** START DATA SECTION **
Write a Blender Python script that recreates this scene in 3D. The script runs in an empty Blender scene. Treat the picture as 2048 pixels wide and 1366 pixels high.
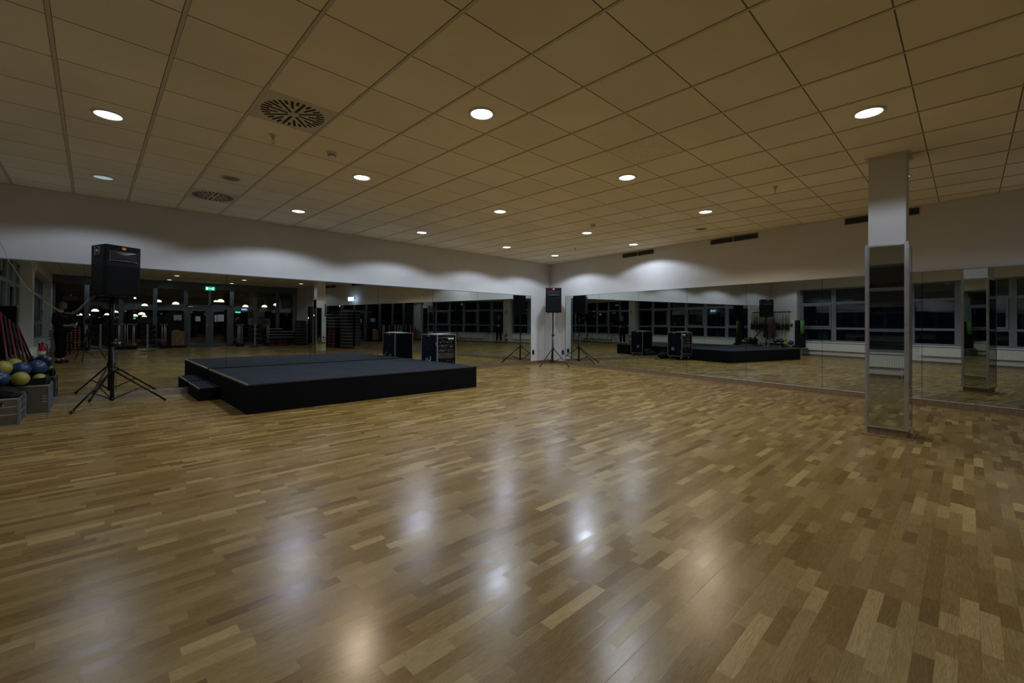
import bpy, bmesh, math, random
from mathutils import Vector, Matrix
PI = math.pi
random.seed(7)
S = bpy.context.scene
COL = S.collection

# ------------------------------------------------------------------ camera, world, exposure
CAM = Vector((-10.828, -9.498, 1.248))
YAW, PIT, ROL = .7647, .0075, .0068
fw = Vector((math.cos(PIT) * math.sin(YAW), math.cos(PIT) * math.cos(YAW), math.sin(PIT)))
rt0 = Vector((math.cos(YAW), -math.sin(YAW), 0))
up0 = rt0.cross(fw)
rt = math.cos(ROL) * rt0 + math.sin(ROL) * up0
up = -math.sin(ROL) * rt0 + math.cos(ROL) * up0
cd = bpy.data.cameras.new('camera')
cam = bpy.data.objects.new('camera', cd)
COL.objects.link(cam)
m = Matrix((rt, up, -fw)).transposed().to_4x4()
m.translation = CAM
cam.matrix_world = m
cd.sensor_width = 36
cd.lens = 875.9 / 2048 * 36
cd.shift_y = -(683 - 641.2) / 2048
cd.clip_start = .02
S.camera = cam
S.view_settings.view_transform = 'Standard'
S.view_settings.look = 'None'
S.view_settings.gamma = 1
S.view_settings.use_curve_mapping = False
S.view_settings.exposure = -0.2
w = bpy.data.worlds.new('night')
S.world = w
w.use_nodes = True
w.node_tree.nodes['Background'].inputs[0].default_value = (.35, .5, .9, 1)
w.node_tree.nodes['Background'].inputs[1].default_value = .004
S.cycles.max_bounces = 14
S.cycles.diffuse_bounces = 5
S.cycles.glossy_bounces = 8
S.cycles.transparent_max_bounces = 16
S.cycles.sample_clamp_indirect = 14
S.cycles.use_denoising = True
LAMP_W = 66.0          # power of one downlight
LAMP_C = (.78, .91, 1.12)
WARM_C = (1.12, .95, .74)

H = 3.2                # ceiling height
T = .625               # ceiling tile
EA = .1377             # east wall runs x = EA*y
XW = -12.03            # inner face of the window wall
YS = -17.2             # glazed partition
EN = math.hypot(1, EA)


# ------------------------------------------------------------------ materials
class NT:
    def __init__(s, name):
        s.m = bpy.data.materials.new(name)
        s.m.use_nodes = True
        s.t = s.m.node_tree
        s.b = s.t.nodes['Principled BSDF']
        s.out = s.t.nodes['Material Output']

    def n(s, typ, **kw):
        nd = s.t.nodes.new(typ)
        for k, v in kw.items():
            setattr(nd, k, v)
        return nd

    def link(s, a, b):
        s.t.links.new(a, b)

    def inp(s, sock, v):
        if hasattr(v, 'is_output'):
            s.link(v, sock)
        elif v is not None:
            if isinstance(v, (tuple, list)) and len(v) == 3 and sock.type == 'RGBA':
                v = (*v, 1)
            sock.default_value = v

    def math(s, op, a, b=None, c=None):
        nd = s.n('ShaderNodeMath', operation=op)
        for i, v in enumerate((a, b, c)):
            if v is not None:
                s.inp(nd.inputs[i], v)
        return nd.outputs[0]

    def mix(s, f, a, b, typ='MIX'):
        nd = s.n('ShaderNodeMix', data_type='RGBA', blend_type=typ)
        s.inp(nd.inputs[0], f); s.inp(nd.inputs[6], a); s.inp(nd.inputs[7], b)
        return nd.outputs[2]

    def noise(s, vec, scale, detail=3, rough=.5, dist=0):
        nd = s.n('ShaderNodeTexNoise')
        if vec is not None:
            s.link(vec, nd.inputs['Vector'])
        nd.inputs['Scale'].default_value = scale
        nd.inputs['Detail'].default_value = detail
        nd.inputs['Roughness'].default_value = rough
        nd.inputs['Distortion'].default_value = dist
        return nd.outputs[0]

    def coords(s):
        return s.n('ShaderNodeTexCoord').outputs['Object']

    def map(s, v, a, b, c=0., d=1.):
        nd = s.n('ShaderNodeMapRange')
        s.inp(nd.inputs[0], v)
        for i, x in enumerate((a, b, c, d)):
            s.inp(nd.inputs[i + 1], x)
        return nd.outputs[0]

    def bump(s, h, strength=.2, dist=.01):
        nd = s.n('ShaderNodeBump')
        nd.inputs['Strength'].default_value = strength
        nd.inputs['Distance'].default_value = dist
        s.link(h, nd.inputs['Height'])
        s.link(nd.outputs[0], s.b.inputs['Normal'])


def mat(name, col, rough=.5, metal=0., spec=.5, emis=None, es=0., noise=None, bump=None, trans=0.):
    k = NT(name)
    k.b.inputs['Roughness'].default_value = rough
    k.b.inputs['Metallic'].default_value = metal
    k.b.inputs['Specular IOR Level'].default_value = spec
    k.b.inputs['Base Color'].default_value = (*col, 1)
    if noise:
        sc, amt = noise
        v = k.noise(k.coords(), sc, 4)
        f = k.map(v, .3, .7, 1 - amt, 1 + amt)
        c = k.mix(1.0, (*col, 1), f, 'MULTIPLY')
        k.link(c, k.b.inputs['Base Color'])
    if bump:
        sc, st, d = bump
        k.bump(k.noise(k.coords(), sc, 3), st, d)
    if emis:
        k.b.inputs['Emission Color'].default_value = (*emis, 1)
        k.b.inputs['Emission Strength'].default_value = es
    return k.m


def parquet():
    k = NT('oak_parquet')
    co = k.coords()
    sp = k.n('ShaderNodeSeparateXYZ'); k.link(co, sp.inputs[0])
    x, y = sp.outputs[0], sp.outputs[1]
    SW = .0607
    v = k.math('DIVIDE', k.math('ADD', y, 9.531), SW)
    row = k.math('FLOOR', v)
    fv = k.math('FRACT', v)
    wn = k.n('ShaderNodeTexWhiteNoise', noise_dimensions='1D'); k.link(row, wn.inputs['W'])
    off = k.math('MULTIPLY', wn.outputs[0], 37.0)
    L = k.map(wn.outputs[0], 0, 1, .24, .40)
    u0 = k.math('ADD', k.math('DIVIDE', x, L), off)
    # uneven block lengths
    wob = k.math('MULTIPLY', k.math('SINE', k.math('MULTIPLY', u0, 1.7)), .38)
    u = k.math('ADD', u0, wob)
    idx = k.math('FLOOR', u)
    fu = k.math('FRACT', u)
    cb = k.n('ShaderNodeCombineXYZ'); k.link(idx, cb.inputs[0]); k.link(row, cb.inputs[1])
    w2 = k.n('ShaderNodeTexWhiteNoise', noise_dimensions='2D'); k.link(cb.outputs[0], w2.inputs['Vector'])
    r = w2.outputs[0]
    ramp = k.n('ShaderNodeValToRGB')
    e = ramp.color_ramp.elements
    e[0].position = 0; e[0].color = (.20, .117, .030, 1)
    e[1].position = 1; e[1].color = (.50, .355, .125, 1)
    for p, c in ((.12, (.255, .155, .042)), (.5, (.31, .197, .056)), (.86, (.365, .245, .076))):
        q = e.new(p); q.color = (*c, 1)
    k.link(r, ramp.inputs[0])
    # grain
    gc = k.n('ShaderNodeCombineXYZ')
    k.link(k.math('ADD', k.math('MULTIPLY', x, 2.4), k.math('MULTIPLY', r, 91)), gc.inputs[0])
    k.link(k.math('MULTIPLY', y, 26), gc.inputs[1])
    k.link(k.math('MULTIPLY', r, 53), gc.inputs[2])
    g1 = k.noise(gc.outputs[0], 1.2, 3, .55, 1.4)
    rings = k.math('FRACT', k.math('MULTIPLY', g1, 9.0))
    rings = k.math('ABSOLUTE', k.math('SUBTRACT', rings, .5))
    gfine = k.n('ShaderNodeCombineXYZ')
    k.link(k.math('MULTIPLY', x, 14), gfine.inputs[0]); k.link(k.math('MULTIPLY', y, 260), gfine.inputs[1])
    g2 = k.noise(gfine.outputs[0], 1, 2)
    gr = k.math('ADD', k.map(rings, 0, .5, .78, 1.08), k.map(g2, .3, .7, -.16, .14))
    col = k.mix(1.0, ramp.outputs[0], gr, 'MULTIPLY')
    # broad wear variation
    bn = k.map(k.noise(co, .55, 3), .3, .7, .83, .99)
    col = k.mix(1.0, col, bn, 'MULTIPLY')
    # joints
    ed = k.math('MINIMUM', fv, k.math('SUBTRACT', 1, fv))
    jr = k.map(ed, 0, .016, 1, 0)
    ex = k.math('MULTIPLY', k.math('MINIMUM', fu, k.math('SUBTRACT', 1, fu)), L)
    jx = k.map(ex, 0, .0011, 1, 0)
    bd = k.math('FRACT', k.math('DIVIDE', v, 3))
    eb = k.math('MINIMUM', bd, k.math('SUBTRACT', 1, bd))
    jb = k.map(eb, 0, .0072, 1, 0)
    j = k.math('MAXIMUM', k.math('MULTIPLY', k.math('MAXIMUM', jr, jx), .28), k.math('MULTIPLY', jb, .62))
    col = k.mix(j, col, (.06, .032, .012, 1))
    # dark nicks
    vo = k.n('ShaderNodeTexVoronoi', feature='F1'); k.link(co, vo.inputs['Vector']); vo.inputs['Scale'].default_value = 16
    dot = k.map(vo.outputs['Distance'], .045, .075, 1, 0)
    pick = k.math('GREATER_THAN', k.noise(co, 3.1, 2), .56)
    rare = k.math('GREATER_THAN', vo.outputs['Color'], .55)
    dot = k.math('MULTIPLY', k.math('MULTIPLY', dot, pick), rare)
    col = k.mix(k.math('MULTIPLY', dot, .75), col, (.03, .017, .008, 1))
    k.link(col, k.b.inputs['Base Color'])
    rg = k.math('ADD', k.map(k.noise(co, 1.3, 4), .3, .7, .22, .32), k.map(r, 0, 1, -.03, .03))
    k.link(rg, k.b.inputs['Roughness'])
    k.b.inputs['Specular IOR Level'].default_value = .34
    k.b.inputs['Specular Tint'].default_value = (1, .87, .70, 1)
    hb = k.math('SUBTRACT', k.math('MULTIPLY', k.noise(co, 7, 2), .6), j)
    k.bump(hb, .10, .002)
    return k.m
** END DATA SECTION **
» YOUR OBJECTIVE
Exactly reproduce the run of lines from the start of the listing through the line with "COL = S.collection", inclusive; pictures are not copied.

» TASK SOLUTION
Write a Blender Python script that recreates this scene in 3D. The script runs in an empty Blender scene. Treat the picture as 2048 pixels wide and 1366 pixels high.
import bpy, bmesh, math, random
from mathutils import Vector, Matrix
PI = math.pi
random.seed(7)
S = bpy.context.scene
COL = S.collection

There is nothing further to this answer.